**Goal of the exercise**
Skip every picture, and extract verbatim the lines from the line containing "Write a Blender" to the line containing "R = math.radians", both lines included.

-- Start Given data --

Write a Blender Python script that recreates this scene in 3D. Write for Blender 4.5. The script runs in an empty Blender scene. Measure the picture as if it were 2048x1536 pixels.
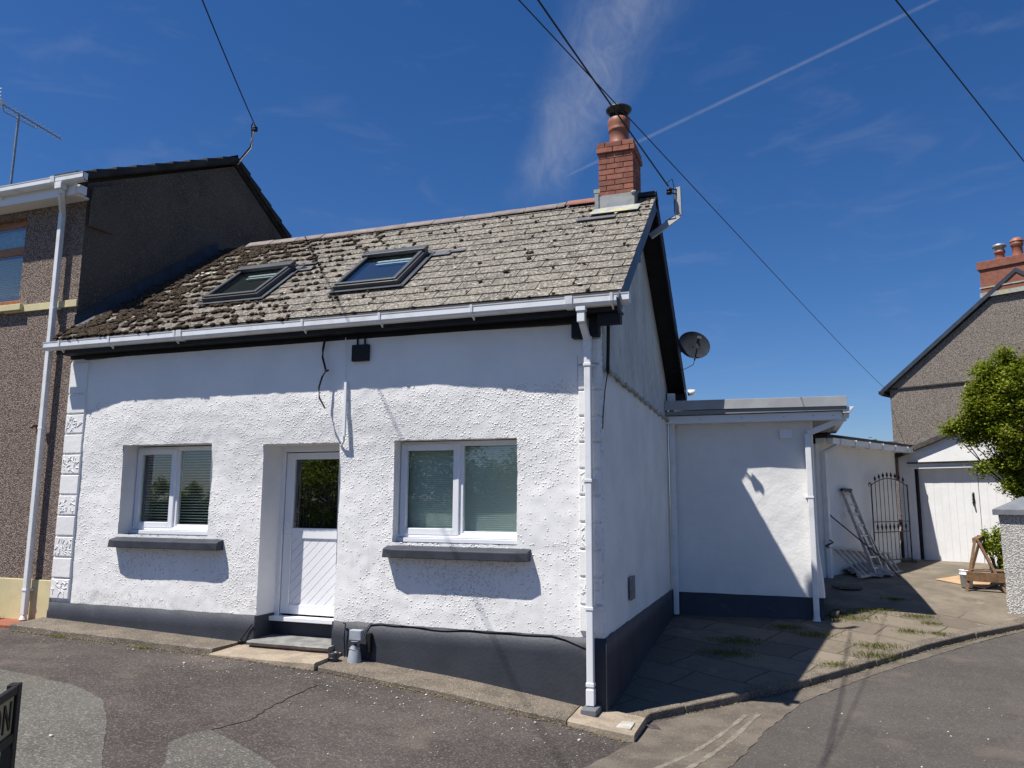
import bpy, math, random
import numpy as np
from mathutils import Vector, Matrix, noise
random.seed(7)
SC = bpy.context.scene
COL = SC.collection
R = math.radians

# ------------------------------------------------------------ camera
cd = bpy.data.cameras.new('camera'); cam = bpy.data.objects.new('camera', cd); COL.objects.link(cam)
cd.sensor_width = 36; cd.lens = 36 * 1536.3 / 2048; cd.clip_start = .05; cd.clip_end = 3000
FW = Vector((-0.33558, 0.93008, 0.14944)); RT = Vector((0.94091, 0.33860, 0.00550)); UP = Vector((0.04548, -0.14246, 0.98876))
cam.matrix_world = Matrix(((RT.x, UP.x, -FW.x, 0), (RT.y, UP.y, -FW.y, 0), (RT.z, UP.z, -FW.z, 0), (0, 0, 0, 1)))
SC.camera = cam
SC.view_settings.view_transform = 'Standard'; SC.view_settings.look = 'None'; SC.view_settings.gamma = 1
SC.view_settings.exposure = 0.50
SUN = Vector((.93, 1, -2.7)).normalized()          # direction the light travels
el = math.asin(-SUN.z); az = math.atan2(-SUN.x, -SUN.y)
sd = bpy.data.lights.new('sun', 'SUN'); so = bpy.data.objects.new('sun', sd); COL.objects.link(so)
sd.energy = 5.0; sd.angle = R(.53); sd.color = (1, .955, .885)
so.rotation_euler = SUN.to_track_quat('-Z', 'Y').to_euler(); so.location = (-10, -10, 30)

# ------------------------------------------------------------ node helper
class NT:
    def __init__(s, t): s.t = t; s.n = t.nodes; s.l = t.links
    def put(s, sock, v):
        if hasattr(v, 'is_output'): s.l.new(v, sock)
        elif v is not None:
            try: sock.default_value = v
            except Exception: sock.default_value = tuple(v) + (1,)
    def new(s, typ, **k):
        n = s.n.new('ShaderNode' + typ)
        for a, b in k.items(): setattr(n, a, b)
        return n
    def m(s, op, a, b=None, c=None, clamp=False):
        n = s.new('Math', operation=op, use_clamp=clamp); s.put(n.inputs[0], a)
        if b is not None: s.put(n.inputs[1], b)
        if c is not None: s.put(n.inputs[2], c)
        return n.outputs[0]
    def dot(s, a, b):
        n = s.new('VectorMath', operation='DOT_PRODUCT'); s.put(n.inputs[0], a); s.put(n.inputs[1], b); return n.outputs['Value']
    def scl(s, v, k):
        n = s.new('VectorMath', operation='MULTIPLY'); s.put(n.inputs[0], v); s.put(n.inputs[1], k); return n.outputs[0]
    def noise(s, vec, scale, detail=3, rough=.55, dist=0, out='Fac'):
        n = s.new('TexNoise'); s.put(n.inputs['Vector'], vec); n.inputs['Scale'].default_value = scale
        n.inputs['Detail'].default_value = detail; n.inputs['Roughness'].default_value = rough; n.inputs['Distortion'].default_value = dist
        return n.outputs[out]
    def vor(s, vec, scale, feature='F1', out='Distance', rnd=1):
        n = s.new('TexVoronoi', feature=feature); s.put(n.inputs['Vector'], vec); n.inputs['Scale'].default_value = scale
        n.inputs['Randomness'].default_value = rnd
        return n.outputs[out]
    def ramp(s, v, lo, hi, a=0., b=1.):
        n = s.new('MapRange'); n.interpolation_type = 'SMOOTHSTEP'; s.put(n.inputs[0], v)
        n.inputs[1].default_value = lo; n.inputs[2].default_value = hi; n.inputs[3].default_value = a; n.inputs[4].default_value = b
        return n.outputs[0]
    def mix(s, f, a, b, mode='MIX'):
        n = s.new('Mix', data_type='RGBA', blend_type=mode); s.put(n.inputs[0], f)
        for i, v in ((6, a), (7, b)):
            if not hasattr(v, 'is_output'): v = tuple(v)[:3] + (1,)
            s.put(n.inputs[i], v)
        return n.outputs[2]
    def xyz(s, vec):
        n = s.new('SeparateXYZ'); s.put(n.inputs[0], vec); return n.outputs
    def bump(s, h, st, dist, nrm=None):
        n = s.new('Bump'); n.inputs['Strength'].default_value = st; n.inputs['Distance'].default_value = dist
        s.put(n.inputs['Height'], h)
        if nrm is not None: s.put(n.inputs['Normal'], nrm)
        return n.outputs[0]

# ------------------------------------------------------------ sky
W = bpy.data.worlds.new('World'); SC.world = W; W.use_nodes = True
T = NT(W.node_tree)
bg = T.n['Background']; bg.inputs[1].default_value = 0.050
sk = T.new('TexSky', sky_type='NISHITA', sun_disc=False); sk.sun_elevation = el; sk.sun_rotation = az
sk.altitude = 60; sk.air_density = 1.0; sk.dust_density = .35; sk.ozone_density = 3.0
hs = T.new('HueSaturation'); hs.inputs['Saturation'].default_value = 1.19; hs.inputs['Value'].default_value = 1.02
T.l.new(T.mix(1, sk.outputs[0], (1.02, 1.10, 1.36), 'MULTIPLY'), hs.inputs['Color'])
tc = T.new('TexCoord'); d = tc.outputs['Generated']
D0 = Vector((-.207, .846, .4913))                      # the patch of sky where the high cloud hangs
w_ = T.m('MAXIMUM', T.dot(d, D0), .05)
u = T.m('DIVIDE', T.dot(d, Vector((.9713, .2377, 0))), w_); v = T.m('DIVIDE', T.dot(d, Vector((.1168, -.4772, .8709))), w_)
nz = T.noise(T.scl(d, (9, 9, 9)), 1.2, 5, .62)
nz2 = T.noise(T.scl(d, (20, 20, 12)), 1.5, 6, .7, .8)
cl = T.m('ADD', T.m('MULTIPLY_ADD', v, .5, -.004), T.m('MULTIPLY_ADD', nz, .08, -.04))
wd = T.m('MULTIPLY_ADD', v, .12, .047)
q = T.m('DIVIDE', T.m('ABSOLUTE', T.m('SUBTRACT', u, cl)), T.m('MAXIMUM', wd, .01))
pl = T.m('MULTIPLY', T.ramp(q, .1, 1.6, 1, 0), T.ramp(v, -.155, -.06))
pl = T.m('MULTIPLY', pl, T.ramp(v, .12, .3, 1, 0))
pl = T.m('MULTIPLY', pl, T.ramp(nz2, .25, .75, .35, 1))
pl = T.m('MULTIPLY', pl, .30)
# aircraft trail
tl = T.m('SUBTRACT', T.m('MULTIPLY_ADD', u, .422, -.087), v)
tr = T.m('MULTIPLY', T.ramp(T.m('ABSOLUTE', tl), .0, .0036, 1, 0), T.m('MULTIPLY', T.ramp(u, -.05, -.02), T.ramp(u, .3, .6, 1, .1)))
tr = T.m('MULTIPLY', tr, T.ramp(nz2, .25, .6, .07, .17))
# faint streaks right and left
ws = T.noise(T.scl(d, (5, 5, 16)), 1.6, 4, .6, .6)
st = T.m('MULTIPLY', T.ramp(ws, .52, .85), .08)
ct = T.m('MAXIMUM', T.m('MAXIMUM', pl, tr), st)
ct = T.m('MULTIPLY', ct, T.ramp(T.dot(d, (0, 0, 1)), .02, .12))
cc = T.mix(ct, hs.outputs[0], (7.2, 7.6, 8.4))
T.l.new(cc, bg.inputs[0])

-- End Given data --
-- Start Given data --

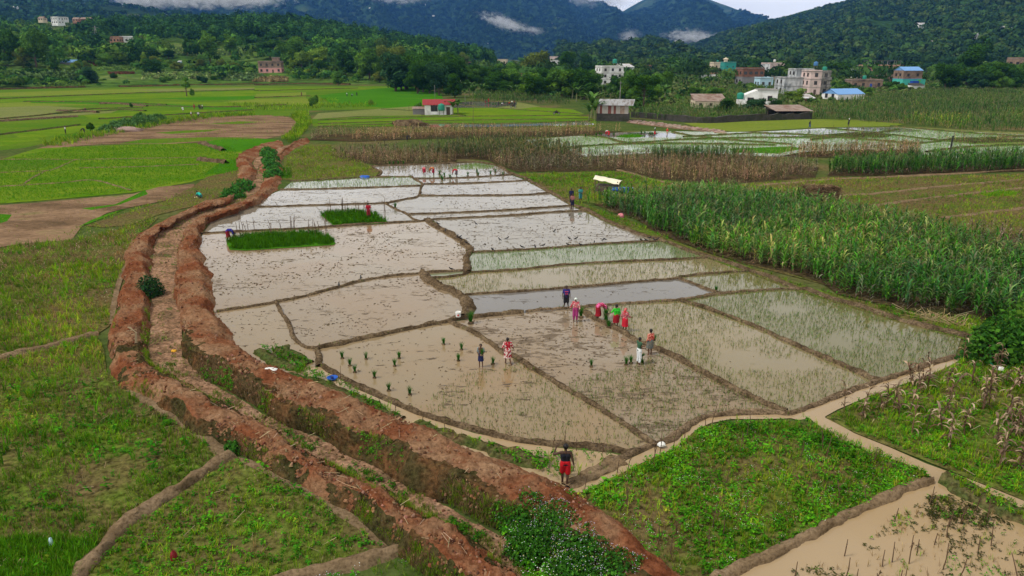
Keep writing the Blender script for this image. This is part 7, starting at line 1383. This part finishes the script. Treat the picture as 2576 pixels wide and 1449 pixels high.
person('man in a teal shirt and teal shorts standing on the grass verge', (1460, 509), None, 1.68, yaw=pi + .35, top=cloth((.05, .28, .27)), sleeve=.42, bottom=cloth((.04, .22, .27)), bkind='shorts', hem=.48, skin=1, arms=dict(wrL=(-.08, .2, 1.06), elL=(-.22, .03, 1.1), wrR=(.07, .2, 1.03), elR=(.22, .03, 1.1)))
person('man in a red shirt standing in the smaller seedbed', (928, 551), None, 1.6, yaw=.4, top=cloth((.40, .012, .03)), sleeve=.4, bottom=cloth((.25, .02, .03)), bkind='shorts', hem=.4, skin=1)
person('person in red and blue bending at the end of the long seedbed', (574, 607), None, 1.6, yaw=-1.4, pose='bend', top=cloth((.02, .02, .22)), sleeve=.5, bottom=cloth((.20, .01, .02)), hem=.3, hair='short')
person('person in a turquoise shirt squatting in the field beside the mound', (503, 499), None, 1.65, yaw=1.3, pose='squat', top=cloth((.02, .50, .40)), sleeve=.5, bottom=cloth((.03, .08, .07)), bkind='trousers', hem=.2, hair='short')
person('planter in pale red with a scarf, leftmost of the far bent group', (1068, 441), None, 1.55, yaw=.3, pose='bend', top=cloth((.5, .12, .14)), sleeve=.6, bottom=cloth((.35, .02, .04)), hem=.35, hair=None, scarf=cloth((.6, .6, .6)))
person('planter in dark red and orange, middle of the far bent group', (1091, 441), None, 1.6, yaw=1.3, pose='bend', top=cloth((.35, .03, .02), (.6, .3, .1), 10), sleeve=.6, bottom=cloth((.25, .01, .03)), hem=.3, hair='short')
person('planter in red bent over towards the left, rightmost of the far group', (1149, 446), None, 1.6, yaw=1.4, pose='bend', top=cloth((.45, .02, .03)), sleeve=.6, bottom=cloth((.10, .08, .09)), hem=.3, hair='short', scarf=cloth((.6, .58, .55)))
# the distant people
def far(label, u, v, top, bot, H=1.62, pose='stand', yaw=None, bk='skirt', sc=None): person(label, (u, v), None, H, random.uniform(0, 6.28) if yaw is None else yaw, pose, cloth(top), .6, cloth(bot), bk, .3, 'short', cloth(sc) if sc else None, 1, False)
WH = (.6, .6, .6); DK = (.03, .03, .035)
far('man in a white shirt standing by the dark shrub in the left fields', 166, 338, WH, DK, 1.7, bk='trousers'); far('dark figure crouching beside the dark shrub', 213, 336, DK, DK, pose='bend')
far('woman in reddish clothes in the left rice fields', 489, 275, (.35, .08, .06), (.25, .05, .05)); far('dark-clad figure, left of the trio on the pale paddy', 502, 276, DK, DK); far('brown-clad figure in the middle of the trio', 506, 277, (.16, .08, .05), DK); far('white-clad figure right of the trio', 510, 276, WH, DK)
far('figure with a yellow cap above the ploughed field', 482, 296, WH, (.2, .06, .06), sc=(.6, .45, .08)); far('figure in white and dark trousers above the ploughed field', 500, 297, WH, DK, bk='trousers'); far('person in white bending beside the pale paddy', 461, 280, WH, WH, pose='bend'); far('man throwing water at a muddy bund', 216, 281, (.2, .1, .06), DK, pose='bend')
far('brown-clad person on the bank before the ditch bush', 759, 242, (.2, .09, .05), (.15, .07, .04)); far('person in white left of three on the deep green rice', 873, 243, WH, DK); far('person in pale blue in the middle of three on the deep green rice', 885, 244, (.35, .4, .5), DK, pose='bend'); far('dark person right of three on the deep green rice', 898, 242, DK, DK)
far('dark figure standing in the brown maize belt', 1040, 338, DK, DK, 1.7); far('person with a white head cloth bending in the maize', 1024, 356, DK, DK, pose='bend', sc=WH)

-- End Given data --

**Correct result**
Write a Blender Python script that recreates this scene in 3D. Write for Blender 4.5. The script runs in an empty Blender scene. Measure the picture as if it were 2048x1536 pixels.
import bpy, math, random
import numpy as np
from mathutils import Vector, Matrix, noise
random.seed(7)
SC = bpy.context.scene
COL = SC.collection
R = math.radians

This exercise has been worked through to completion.